I have a rule that I’ve tried to keep sacrosanct throughout the many decades of my boating life: I only want to own pretty boats.
Admittedly, it hasn’t always worked, since my early boating years were devoted to racing. There are some god-awful ugly boats that were incredibly fast. Winning a trophy overpowered my pretty-boat rule.
Having switched to power, however, I can pick and choose my boats. Some may be chosen for speed, others for range, others for entertaining qualities, but they all must be pretty.
I even have a rating system for boat looks. My scale goes only from one to five. Let me introduce the Caswell RAF, or Row Away Factor.
This name, of course, dates me, because no one rows to or from their boat in an anchorage anymore. I loved rowing for several reasons: It was quiet, it was fume-free, and it allowed me to pause and lean on my oars to admire boats while I was fetching the
morning paper.
When it came to the RAF for rating boats, if I leaned on the oars twice during a trip to admire a boat, it received a Caswell RAF rating of two. Pause four times, and it was a four. Five times usually required me to row closer to that particular yacht to call out to the owner sitting in the cockpit, “Man, that is a beautiful yacht.” Some great friendships have been built with those six words.
Today, I find fewer yachts that even budge my RAF scale. In the old days, a designer would start with a dimension. Say, a 50-footer. He would sketch the lines (sadly, pencils and drafting tables have gone the way of oars), making sure the deck had a sweet sheerline. It was higher in the bow and stern, lower amidships. Water ran off through scuppers in the rail, not off the bow or stern. The bow swept aft, and the stern curved up.
When I saw my first axe bow, or reversed bow, design, I was gobsmacked. The RAF-o-Meter registered negative for the first time in my life. How the French or the Italians, or even the Dutch, could create something so graceless remains a befuddlement.
Which brings me to today’s designers. First, I am good friends with several designers, whom I do not wish to insult. I understand that they have to design what the market wants, in order to put food on the table.
But, I think many of today’s designers started thinking from the inside out, not starting with a pretty hull as you were taught in design classes. First, you want three bedrooms (I’m using a landlubber term for good reason). You add two baths, a kitchen and a back porch. Then, you shrink-wrap a hull around this pile. Voila: a new boat for the unknowing masses of boat buyers who care only about the view from the boat, not the view of the boat.

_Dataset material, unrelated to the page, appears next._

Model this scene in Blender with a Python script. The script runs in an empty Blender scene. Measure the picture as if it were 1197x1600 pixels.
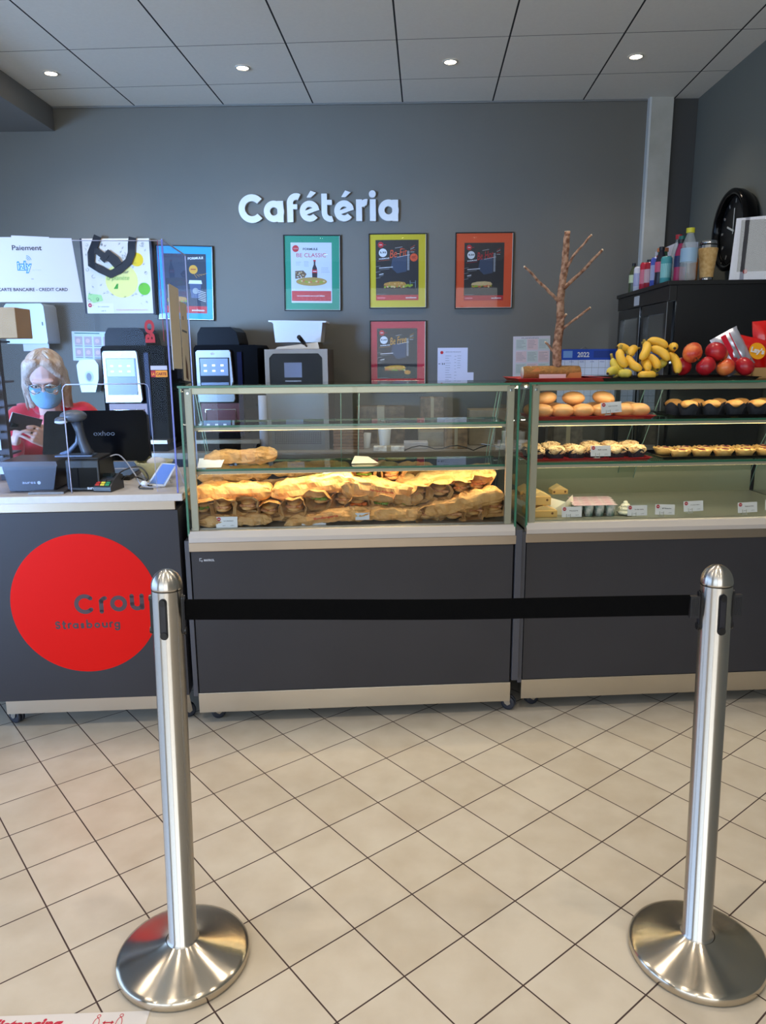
import bpy, math, random
from mathutils import Vector, Matrix, noise
from mathutils.geometry import tessellate_polygon
R = math.radians; PI = math.pi; TAU = 2*PI
S = bpy.context.scene; COL = S.collection
random.seed(7)

# ---------------------------------------------------------------- camera
PITCH, ROLL, YAW, FPX, EYE = R(11.96865), R(-.39499), R(3.3), 1175.587, 1.47325
def cam_rows():
    f = Vector((0, math.cos(PITCH), -math.sin(PITCH))); u = Vector((0, math.sin(PITCH), math.cos(PITCH))); x = Vector((1, 0, 0))
    right = math.cos(ROLL)*x + math.sin(ROLL)*u; up = -math.sin(ROLL)*x + math.cos(ROLL)*u
    Z = Matrix.Rotation(YAW, 3, 'Z')
    return Z @ right, Z @ up, Z @ f
CR, CU, CF = cam_rows()
cd = bpy.data.cameras.new('camera'); cam = bpy.data.objects.new('camera', cd); COL.objects.link(cam)
cam.matrix_world = Matrix(((CR.x, CU.x, -CF.x, 0), (CR.y, CU.y, -CF.y, 0), (CR.z, CU.z, -CF.z, EYE), (0, 0, 0, 1)))
cd.sensor_fit = 'HORIZONTAL'; cd.sensor_width = 36; cd.lens = FPX/1197*36; cd.clip_start = .02; cd.clip_end = 100
S.camera = cam

# ---------------------------------------------------------------- world, lights, exposure
S.view_settings.view_transform = 'Standard'; S.view_settings.look = 'None'
S.view_settings.gamma = 1; S.view_settings.use_curve_mapping = False
S.view_settings.exposure = 0.0
S.cycles.use_denoising = True
S.cycles.max_bounces = 10; S.cycles.transparent_max_bounces = 40
S.cycles.diffuse_bounces = 4; S.cycles.glossy_bounces = 4
S.cycles.sample_clamp_indirect = 6; S.cycles.caustics_reflective = False; S.cycles.caustics_refractive = False
w = bpy.data.worlds.new('sky'); S.world = w; w.use_nodes = True
bg = w.node_tree.nodes['Background']; bg.inputs[0].default_value = (.45, .62, 1, 1); bg.inputs[1].default_value = 1.2

def area(name, loc, rot, sx, sy, power, color, spread=PI):
    l = bpy.data.lights.new(name, 'AREA'); l.shape = 'RECTANGLE'; l.size = sx; l.size_y = sy; l.energy = power; l.color = color; l.spread = spread
    o = bpy.data.objects.new(name, l); o.location = loc; o.rotation_euler = rot; COL.objects.link(o); return o
# daylight coming in through the front windows and the side window, plus added beam
area('daylight_front_window', (-2.9, -3.75, 1.4), (R(90), 0, 0), 4.0, 2.5, 90, (.80, .89, 1))
area('added_blue_beam', (-4.55, -1.0, 1.35), (R(91), 0, R(-25)), 2.2, 1.5, 58, (.30, .55, 1), R(32))  # added narrow beam, tints the lower left of the back wall blue
area('daylight_entrance', (.8, -3.75, 1.4), (R(90), 0, 0), 3.0, 2.5, 80, (1, .95, .88))
area('daylight_side_window', (-4.75, 0.8, 1.35), (R(90), 0, R(-90)), 5.4, 2.0, 95, (.42, .64, 1))
DOWNLIGHTS = [(x, y) for y in (4.785, 3.0, 1.2, -.6, -2.4) for x in (-2.23, -1.08, .13, 1.18)]

# ---------------------------------------------------------------- materials
def lin(c): return tuple(((v/255)/12.92 if v/255 <= .04045 else ((v/255+.055)/1.055)**2.4) for v in c)
MATS = {}
def P(name, col, rough=.5, metal=0, spec=.5, var=None, bump=None, aniso=0, coat=0, emit=None, trans=0, alpha=1, sheen=0, subs=0, scl=None):
    """principled material; var = (scale, second colour, contrast), bump = (scale, strength)"""
    if name in MATS: return MATS[name]
    m = bpy.data.materials.new(name); m.use_nodes = True; MATS[name] = m
    nt = m.node_tree; N = nt.nodes; L = nt.links; b = N['Principled BSDF']
    b.inputs['Base Color'].default_value = (*lin(col), 1); b.inputs['Roughness'].default_value = rough
    b.inputs['Metallic'].default_value = metal; b.inputs['Specular IOR Level'].default_value = spec
    b.inputs['Coat Weight'].default_value = coat; b.inputs['Transmission Weight'].default_value = trans
    b.inputs['Alpha'].default_value = alpha; b.inputs['Sheen Weight'].default_value = sheen
    if subs: b.inputs['Subsurface Weight'].default_value = subs; b.inputs['Subsurface Radius'].default_value = (.01, .004, .002)
    if aniso:
        b.inputs['Anisotropic'].default_value = aniso
        t = N.new('ShaderNodeTangent'); t.direction_type = 'RADIAL'; t.axis = 'Z'; L.new(t.outputs[0], b.inputs['Tangent']); b.inputs['Anisotropic Rotation'].default_value = .25
    if emit: b.inputs['Emission Color'].default_value = (*lin(emit[0]), 1); b.inputs['Emission Strength'].default_value = emit[1]
    if var or bump:
        tc = N.new('ShaderNodeTexCoord')
    if var:
        mp = N.new('ShaderNodeMapping'); L.new(tc.outputs['Object'], mp.inputs[0])
        if scl: mp.inputs['Scale'].default_value = scl
        n = N.new('ShaderNodeTexNoise'); n.inputs['Scale'].default_value = var[0]; n.inputs['Detail'].default_value = 5
        L.new(mp.outputs[0], n.inputs['Vector'])
        r = N.new('ShaderNodeValToRGB'); c = var[2] if len(var) > 2 else .15
        r.color_ramp.elements[0].position = .5-c; r.color_ramp.elements[1].position = .5+c
        r.color_ramp.elements[0].color = (*lin(col), 1); r.color_ramp.elements[1].color = (*lin(var[1]), 1)
        L.new(n.outputs[0], r.inputs[0]); L.new(r.outputs[0], b.inputs['Base Color'])
    if bump:
        n2 = N.new('ShaderNodeTexNoise'); n2.inputs['Scale'].default_value = bump[0]; n2.inputs['Detail'].default_value = 4
        L.new(tc.outputs['Object'], n2.inputs['Vector'])
        bp = N.new('ShaderNodeBump'); bp.inputs['Strength'].default_value = bump[1]; bp.inputs['Distance'].default_value = .01
        L.new(n2.outputs[0], bp.inputs['Height']); L.new(bp.outputs[0], b.inputs['Normal'])
    return m
def GLASS(name, tint=(255, 255, 255), refl=1.0, ior=1.45, rough=.0):
    if name in MATS: return MATS[name]
    m = bpy.data.materials.new(name); m.use_nodes = True; MATS[name] = m
    nt = m.node_tree; N = nt.nodes; L = nt.links; N.remove(N['Principled BSDF'])
    t = N.new('ShaderNodeBsdfTransparent'); t.inputs[0].default_value = (*lin(tint), 1)
    g = N.new('ShaderNodeBsdfGlossy'); g.inputs['Roughness'].default_value = rough
    fr = N.new('ShaderNodeFresnel'); fr.inputs[0].default_value = ior
    mu = N.new('ShaderNodeMath'); mu.operation = 'MULTIPLY'; mu.inputs[1].default_value = refl; L.new(fr.outputs[0], mu.inputs[0])
    mx = N.new('ShaderNodeMixShader'); L.new(mu.outputs[0], mx.inputs[0]); L.new(t.outputs[0], mx.inputs[1]); L.new(g.outputs[0], mx.inputs[2])
    L.new(mx.outputs[0], N['Material Output'].inputs[0]); return m

STEEL = P('brushed_steel', (196, 190, 180), .3, 1, bump=(180, .02))
STEELW = P('satin_steel_rail', (170, 154, 136), .36, .85)
POST = P('brushed_post_steel', (198, 192, 184), .27, 1, aniso=.85)
CONE = P('spun_base_steel', (206, 196, 180), .2, 1, aniso=.92)
CHROME = P('chrome', (205, 205, 208), .1, 1)
BLACK = P('black_plastic', (14, 14, 16), .35)
BLACKG = P('glossy_black', (8, 8, 10), .14, spec=.18)
MATTE = P('matte_black', (12, 12, 13), .7)
DGREY = P('dark_grey_plastic', (46, 47, 50), .4)
WHITE = P('white_plastic', (222, 224, 228), .35)
PAPER = P('white_paper', (222, 222, 228), .8)
CREAM = P('cream_paper', (226, 214, 196), .8)
INK = P('black_ink', (28, 28, 32), .7)
INKG = P('grey_ink', (110, 112, 120), .7)
RED = P('crous_red', (214, 16, 6), .6, spec=.15)
REDT = P('red_tray_plastic', (168, 14, 26), .3)
PANEL = P('anthracite_laminate', (58, 57, 61), .5, spec=.25, var=(3, (54, 53, 57), .2))
PANELS = P('anthracite_side_panel', (70, 72, 82), .4)
KRAFT = P('kraft_paper', (186, 132, 72), .6, var=(22, (216, 168, 106), .2), bump=(60, .35))
KRAFT2 = P('pale_kraft_paper', (204, 160, 104), .6, var=(30, (176, 126, 70), .25), bump=(70, .35))
CARD = P('brown_cardboard', (176, 136, 86), .7, var=(14, (188, 148, 96), .2))
WOODK = P('pale_kraft_box', (224, 178, 102), .55)
GL = GLASS('clear_case_glass', (246, 251, 248), .55)
GLS = GLASS('shelf_glass', (226, 243, 235), 1.0)
PLEXI = GLASS('clear_acrylic', (240, 244, 255), .28)
EDGE = P('green_glass_edge', (52, 112, 88), .2, spec=.6)
PEDGE = P('pale_acrylic_edge', (186, 192, 224), .3)
def col(name, c, rough=.5, **k): return P(name, c, rough, **k)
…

The results of this design process result in a plug-ugly floating condominium. We’ve all seen these monstrosities bobbing in an anchorage. These things have all the sail area and windage of an ocean-racing yacht, but it matters not, because they have twin engines and a bow thruster to yank them into a slip regardless of wind.
OK, you say, put up. Name some modern good-looking boats.
Oh, no, I’ve already insulted my designer friends. My self-preservation instinct is stronger than my need to rant.
But, there are some classics that I’m happy to mention. At the smaller end, Lyman runabouts are simply gorgeous, and several are in my dream marina. I’ve owned a few Bertrams (more than I want my wife or banker to know about) and the smaller ones (20s and 25s) were always good-looking. At the other end of the scale, it’s hard to fault J.P. Morgan’s 343-foot Corsair IV with its black hull and graceful clipper bow, which set the standard for superyachts.
Oh, you want more real-life examples? Pick a Trumpy, any Trumpy, and you’ll immediately understand what “sweet sheer” means. Jack Hargrave is a designer who knew what a yacht should look like, and his Hatteras 74 remains a classic. I knew Arthur DeFever, who started by designing long-range tuna clippers that stayed offshore for weeks at a time, and he knew that a high bow and sweeping lines were seaworthy in nasty conditions. I also knew Robert Beebe, a true curmudgeon whose seaworthy and “see-worthy” Passagemaker yielded the title for this magazine.
The list is long and distinguished, but if you look around any anchorage, you’ll understand Caswell’s Row Away Factor.